Reduction of the Share Capital in a Public Limited Company
The reduction of the share capital reduces the equity of a public limited company. There are many reasons why a company may reduce its share capital, such as to reduce excess liquidity or to compensate for a loss on the balance sheet.

Nowadays, start-ups and young companies are constantly looking for new investors and trying to increase their capital. Yet, in established companies, capital is often reduced because of excess cash, to compensate for a loss on the balance sheet or to distribute capital to shareholders.
As the name suggests, a reduction in share capital is the exceptional reduction or return of the share capital of a public limited company, or in other words, it is a “definancing”. There are two types of capital reduction:
- The ordinary capital reduction (Art. 732 ff. OR)
- Reduction of capital in the case of negative net worth (Art. 735 OR).

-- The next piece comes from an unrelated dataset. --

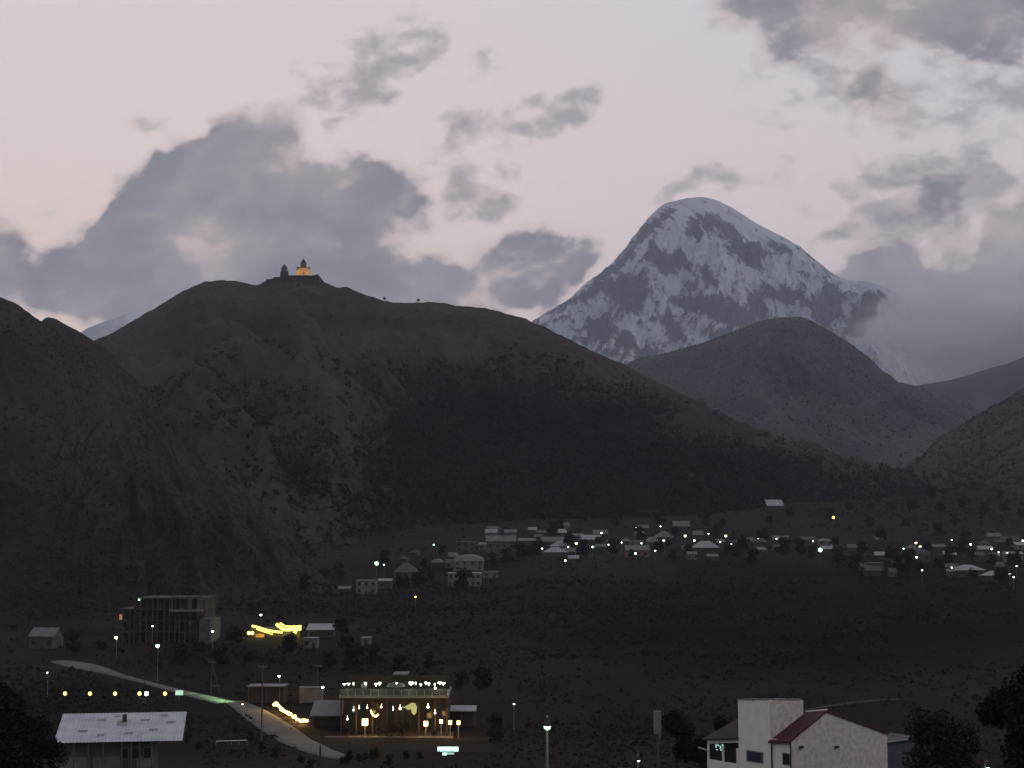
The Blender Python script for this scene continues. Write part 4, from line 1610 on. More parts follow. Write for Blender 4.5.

Ordinary Reduction of the Share Capital
In the ordinary reduction of the share capital, assets are effectively returned to the shareholders. There are several reasons for a company to reduce its capital, including:
- Eliminating overcapitalisation
- Cancelling treasury shares
- Removing shareholders
As an ordinary capital reduction leads to a decrease in the company’s assets and strongly affects the interests of creditors, Swiss law sets out detailed requirements for its implementation. The main steps of an ordinary reduction are as follows:
- Coverage of debts: A certified auditor must confirm to the general meeting that the claims will still be fully covered after the capital reduction.
- Call on creditors and guarantee: A call to creditors is published three times in the Swiss Official Gazette of Commerce, giving creditors the opportunity to denounce or guarantee their claims within two months.
- Implementation of the capital reduction: After the period granted to the creditors expired and the securing of the claims, the actual reduction of capital is carried out by the notary.
Capital reduction in the case of negative net worth
The reduction of the share capital in the case of negative net worth is a reorganisation measure to compensate for a balance sheet loss. A loss on the balance sheet is defined as a situation in which the assets no longer cover the debts and equity. A capital reduction therefore reduces losses, as the “definancing” allows them to be offset on the balance sheet.
Capital fluctuation band of the revision of the law on limited companies
In order to facilitate capital increases and reductions and to make share capital amounts more flexible, a “capital fluctuation band” is to be introduced as part of the forthcoming revision of the law on limited companies. In future, the board of directors may be authorised by the articles of association to increase or reduce the share capital within a defined range for a maximum period of five years (Art. 653 ff. nCO). The revised provisions are expected to come into force in 2023.